Figure 2 shows the radial and circumferential (or hoop stress) components of the Cauchy stress tensor along the undeformed radius of the cylinder when the inner pressure is equal to 100 MPa. To solve for the undeformed configuration, i.e. without automatically moving the mesh, you have to use one of the total Lagrangian formulations available. The solution reference was found in I. Bijelonja, I. Demirdžić, and S. Muzaferija, "A finite volume method for large strain analysis of incompressible hyperelastic materials," International Journal for Numerical Methods in Engineering, vol. 64, pp. 1594–1609, Nov. 2005
Figure 2 - Radial (left) and circumferential, or hoop, stresses (right) along the radius of the cylinder
The results shown in the plots of Figure 2 were obtained with a Poisson's ratio of 0.49, which yielded a Jacobian in the interval [0.98,0.99] for the last time-step. The Jacobian is the determinant of the deformation gradient (the F
field that you find in the solution of non-linear cases), and should be equal to 1 when the solid is incompressible. The hyperelastic laws in solids4foam
are implemented using a volumetric decomposition, where the deviatoric and volumetric portions of the constitutive law are modelled separately.

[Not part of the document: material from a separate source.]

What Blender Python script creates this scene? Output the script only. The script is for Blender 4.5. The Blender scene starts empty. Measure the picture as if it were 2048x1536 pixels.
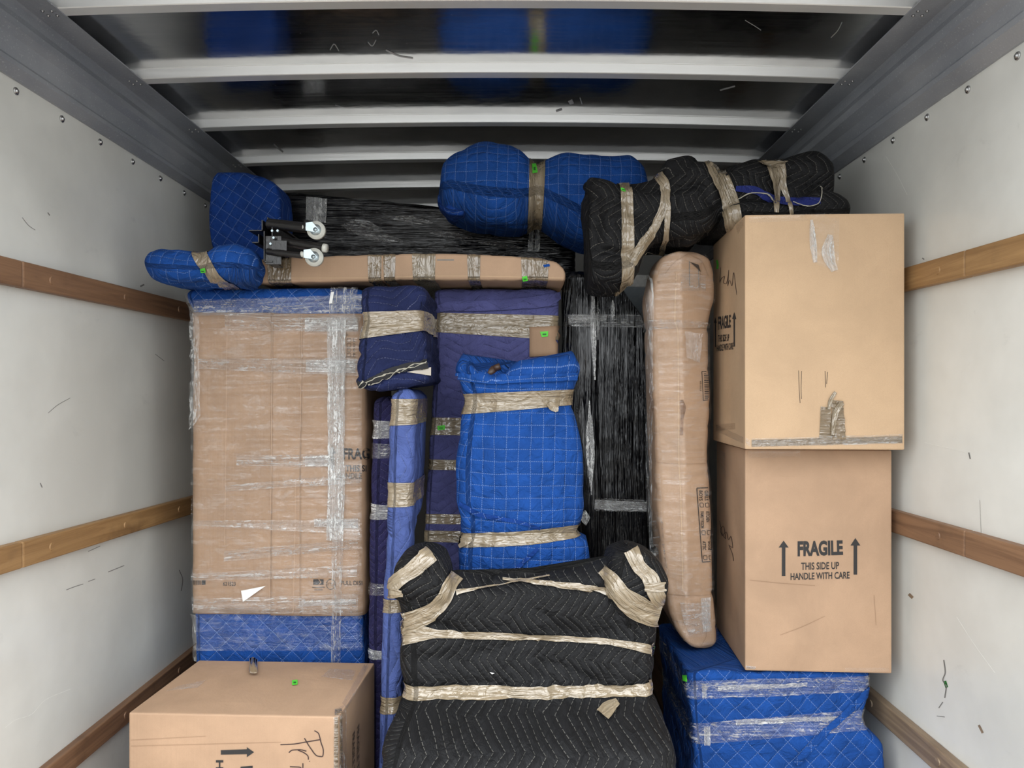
import bpy, bmesh, math, random
import numpy as np
from mathutils import Vector, Matrix, noise
from mathutils.bvhtree import BVHTree

S = bpy.context.scene
C = S.collection
random.seed(4)

# ------------------------------------------------------------------ camera, sky, exposure
F, CX, CY, CZ = 1538.0, 1036.0, 790.0, 1.47      # focal length and vanishing point of the 2048x1536 frame, eye height
cam_d = bpy.data.cameras.new('camera'); cam = bpy.data.objects.new('camera', cam_d); C.objects.link(cam)
cam_d.sensor_width = 36.0; cam_d.sensor_fit = 'HORIZONTAL'; cam_d.lens = F / 2048 * 36
cam_d.shift_x = -(CX - 1024) / 2048; cam_d.shift_y = (CY - 768) / 2048
cam_d.clip_start = 0.02
cam.location = (0, 0, CZ); cam.rotation_euler = (math.pi / 2, 0, 0)
S.camera = cam
w = bpy.data.worlds.new('overcast_sky'); S.world = w; w.use_nodes = True
bg = w.node_tree.nodes['Background']
# overcast sky: luminance rises from the horizon to three times as much at the zenith (CIE overcast), no sun
wt = w.node_tree; wtc = wt.nodes.new('ShaderNodeTexCoord'); wse = wt.nodes.new('ShaderNodeSeparateXYZ'); wmr = wt.nodes.new('ShaderNodeMapRange')
wt.links.new(wtc.outputs['Generated'], wse.inputs[0]); wt.links.new(wse.outputs[2], wmr.inputs['Value'])
wmr.inputs['To Min'].default_value = 0.7; wmr.inputs['To Max'].default_value = 2.1
bg.inputs[0].default_value = (0.94, 0.975, 1.0, 1); wt.links.new(wmr.outputs[0], bg.inputs[1])
S.view_settings.view_transform = 'Standard'; S.view_settings.look = 'None'
S.view_settings.gamma = 1; S.view_settings.use_curve_mapping = False
S.view_settings.exposure = 1.78

# ------------------------------------------------------------------ node helpers
def lin(r, g, b):
    f = lambda c: (c / 255 / 12.92) if c / 255 <= 0.04045 else ((c / 255 + 0.055) / 1.055) ** 2.4
    return (f(r), f(g), f(b), 1)

class NT:
    def __init__(s, name):
        s.m = bpy.data.materials.new(name); s.m.use_nodes = True
        s.t = s.m.node_tree; s.bsdf = s.t.nodes['Principled BSDF']; s.out = s.t.nodes['Material Output']
    def n(s, typ, ins=None, **props):
        nd = s.t.nodes.new(typ)
        for k, v in props.items(): setattr(nd, k, v)
        for k, v in (ins or {}).items(): s.put(nd.inputs[k], v)
        return nd
    def put(s, sock, v):
        if hasattr(v, 'outputs'): v = v.outputs[0]
        if hasattr(v, 'is_linked'): s.t.links.new(v, sock)
        else: sock.default_value = v
    def math(s, op, a, b=0.0, c=0.0):
        nd = s.t.nodes.new('ShaderNodeMath'); nd.operation = op
        s.put(nd.inputs[0], a); s.put(nd.inputs[1], b); s.put(nd.inputs[2], c)
        return nd.outputs[0]
    def rng(s, v, a, b, c=0.0, d=1.0, smooth=True):
        nd = s.t.nodes.new('ShaderNodeMapRange'); nd.interpolation_type = 'SMOOTHSTEP' if smooth else 'LINEAR'
        s.put(nd.inputs['Value'], v); s.put(nd.inputs['From Min'], a); s.put(nd.inputs['From Max'], b)
        s.put(nd.inputs['To Min'], c); s.put(nd.inputs['To Max'], d)
        return nd.outputs[0]
    def mix(s, fac, a, b):
        nd = s.t.nodes.new('ShaderNodeMix'); nd.data_type = 'RGBA'
        s.put(nd.inputs[0], fac); s.put(nd.inputs[6], a); s.put(nd.inputs[7], b)
        return nd.outputs[2]
    def uv(s, scale=(1, 1, 1), rot=0.0, src='UV'):
        tc = s.n('ShaderNodeTexCoord')
        mp = s.n('ShaderNodeMapping', {'Vector': tc.outputs[src], 'Scale': scale, 'Rotation': (0, 0, rot)})
        return mp.outputs[0]
    def noise(s, vec, scale, detail=3, rough=0.55, dist=0.0):
        nd = s.n('ShaderNodeTexNoise', {'Vector': vec, 'Scale': scale, 'Detail': detail, 'Roughness': rough, 'Distortion': dist})
        return nd.outputs['Fac']
    def bump(s, h, dist=0.01, strength=1.0, normal=None):
        nd = s.n('ShaderNodeBump', {'Height': h, 'Distance': dist, 'Strength': strength})
        if normal is not None: s.put(nd.inputs['Normal'], normal)
        return nd.outputs[0]
    def set(s, **kw):
        names = dict(col='Base Color', rough='Roughness', metal='Metallic', nrm='Normal', spec='Specular IOR Level',
                     coat='Coat Weight', coatr='Coat Roughness', aniso='Anisotropic', coatn='Coat Normal', sheen='Sheen Weight', alpha='Alpha')
        for k, v in kw.items(): s.put(s.bsdf.inputs[names[k]], v)
        return s.m

def quilt(name, base, thread, pattern='grid', cell=0.042, angle=0.0, puff=0.0045, warp=0.02, line=0.0007, tm=0.4, rough=0.85, spec=0.22, zig=1.0, per=0.13, var=0.25):
    t = NT(name)
    v = t.uv(rot=angle)
    wn = t.n('ShaderNodeTexNoise', {'Vector': t.uv(), 'Scale': 5.0, 'Detail': 2.0})
    off = t.n('ShaderNodeVectorMath', {0: wn.outputs['Color'], 1: (0.5, 0.5, 0.5)}, operation='SUBTRACT')
    off2 = t.n('ShaderNodeVectorMath', {0: off, 'Scale': warp}, operation='SCALE')
    vv = t.n('ShaderNodeVectorMath', {0: v, 1: off2}, operation='ADD')
    sp = t.n('ShaderNodeSeparateXYZ', {0: vv})
    U = t.math('ADD', sp.outputs[0], 20.0); V = t.math('ADD', sp.outputs[1], 20.0)
    dash = lambda q: t.rng(t.math('PINGPONG', q, 0.0036), 0.0008, 0.0013)
    if pattern == 'grid':
        du = t.math('PINGPONG', U, cell / 2); dv = t.math('PINGPONG', V, cell / 2)
        lu = t.math('MULTIPLY', t.rng(du, line, line * 1.9, 1, 0), dash(V))
        lv = t.math('MULTIPLY', t.rng(dv, line, line * 1.9, 1, 0), dash(U))
        mask = t.math('MAXIMUM', lu, lv); dmin = t.math('MINIMUM', du, dv)
    else:
        tri = t.math('PINGPONG', V, per / 2)
        q = t.math('MULTIPLY_ADD', tri, zig, U)
        dmin = t.math('PINGPONG', q, cell / 2)
        mask = t.math('MULTIPLY', t.rng(dmin, line, line * 1.9, 1, 0), dash(V))
    h = t.math('POWER', t.math('DIVIDE', dmin, cell / 2), 0.45)
    fine = t.noise(t.uv(), 260.0, 2)
    wrk = t.noise(t.uv(), 16.0, 5, 0.6, 1.2)
    n1 = t.bump(h, puff)
    n2 = t.bump(wrk, 0.022, 0.8, n1)
    n3 = t.bump(fine, 0.0012, 0.5, n2)
    tone = t.noise(t.uv(), 9.0, 4, 0.6)
    dark = (base[0] * (1 - var), base[1] * (1 - var), base[2] * (1 - var), 1)
    col = t.mix(t.rng(tone, 0.3, 0.7), dark, base)
    col = t.mix(t.math('MULTIPLY', mask, tm), col, thread)
    return t.set(col=col, rough=rough, spec=spec, nrm=n3)

def cardboard(name, base, stain=0.12):
    t = NT(name)
    fib = t.noise(t.uv((1, 1, 1), src='Object'), 420.0, 3, 0.7)
    cor = t.noise(t.uv((140, 140, 2.0), src='Object'), 1.0, 2)
    blot = t.noise(t.uv(src='Object'), 4.0, 4, 0.6, 0.4)
    a = tuple(c * (1 - stain) for c in base[:3]) + (1,); b = tuple(min(1, c * (1 + stain * .6)) for c in base[:3]) + (1,)
    col = t.mix(t.rng(blot, 0.3, 0.72), a, b)
    col = t.mix(t.rng(fib, 0.35, 0.7, 0, 0.22), col, tuple(c * 0.72 for c in base[:3]) + (1,))
    n1 = t.bump(cor, 0.0012, 0.35); n2 = t.bump(blot, 0.02, 0.25, n1)
    return t.set(col=col, rough=0.72, spec=0.3, nrm=n2)

def tape(name, base, rough=0.16):
    t = NT(name)
    str_ = t.noise(t.uv((9, 95, 1)), 1.0, 2, 0.5, 0.9)
    cr = t.noise(t.uv((22, 30, 1)), 1.0, 2, 0.5, 1.5)
    n1 = t.bump(str_, 0.0075, 1.0); n2 = t.bump(cr, 0.012, 0.6, n1)
    tone = t.rng(t.noise(t.uv((3, 90, 1)), 1.0, 3), 0.35, 0.65)
    col = t.mix(tone, tuple(c * 0.82 for c in base[:3]) + (1,), base)
    return t.set(col=col, rough=rough, spec=0.8, nrm=n2, coat=0.8, coatr=0.06, coatn=n2)

def film(name, lo=0.01, hi=0.42, scale=(6, 110, 1), tint=(0.95, 0.95, 0.93, 1), base=0.16):
    t = NT(name)
    st = t.noise(t.uv(scale), 1.0, 5, 0.7, 1.3)
    cr = t.noise(t.uv((scale[0] * 4, scale[1] * .4, 1)), 1.0, 3, 0.6, 2.0)
    n1 = t.bump(st, 0.01, 1.0); n2 = t.bump(cr, 0.008, 0.7, n1)
    t.set(col=tint, rough=0.14, spec=0.9, nrm=n2)
    tr = t.n('ShaderNodeBsdfTransparent')
    gl = t.n('ShaderNodeBsdfGlossy', {'Color': (1, 1, 1, 1), 'Roughness': 0.12, 'Normal': n2})
    m1 = t.n('ShaderNodeMixShader', {0: base, 1: tr, 2: gl})
    fac = t.rng(t.math('MULTIPLY', st, t.rng(cr, 0.3, 0.65, 0.75, 1.15)), 0.5, 0.66, lo, hi)
    m2 = t.n('ShaderNodeMixShader', {0: fac, 1: m1, 2: t.bsdf.outputs[0]})  # whitish streaks: film layers, plus sky glints painted into the colour
    t.t.links.new(m2.outputs[0], t.out.inputs[0])
    return t.m

def blackwrap(name, scale):
    t = NT(name)
    v = t.uv(scale)
    a = t.noise(v, 1.0, 3, 0.6, 0.5)
    b = t.noise(t.uv(tuple(c * 0.22 for c in scale)), 1.0, 3, 0.55, 0.8)
    n1 = t.bump(b, 0.03, 0.9); n2 = t.bump(a, 0.005, 1.0, n1)
    return t.set(col=(0.003, 0.003, 0.004, 1), rough=0.07, spec=0.55, nrm=n2)

def plain(name, col, rough=0.5, metal=0.0, spec=0.5, nz=0.0, nscale=60):
    t = NT(name)
    q = t.noise(t.uv(src='Object'), nscale, 3)
    c = t.mix(t.rng(q, 0.3, 0.7), tuple(x * 0.88 for x in col[:3]) + (1,), col)
    kw = dict(col=c, rough=rough, metal=metal, spec=spec)
    if nz: kw['nrm'] = t.bump(q, nz, 0.6)
    return t.set(**kw)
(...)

In this case, the volumetric portion represents the isochoric motion of the solid and the compressibility of material can be set directly by using its bulk modulus (the field K
in constant/mechanicalProperties
), if available, or through the Poisson ratio (the scalar nu
in constant/mechanicalProperties
), where thus the bulk modulus is computed via the equation of the linearised theory.
By using this formulation, purely incompressible behaviour can be achieved by making either the bulk modulus "too large" or the Poisson ratio closer to 0.5. However, an important feature of displacement-based segregated solvers is that the convergence deteriorates as the incompressible behaviour is approximated. To demonstrate this, Figure 3 shows the residual drop of the first time step of the solution for four different values of the Poisson ratio, nu
: 0.30, 0.40, 0.45, and 0.49.
Figure 3 - Effect on convergence when approximating the purely incompressible behaviour in a solid
It is important to have this in mind when using the non-linear mechanical laws implemented.
The results and gnuplot scripts used to generate the figures above are available in the solids4foam tutorials benchmark data repository.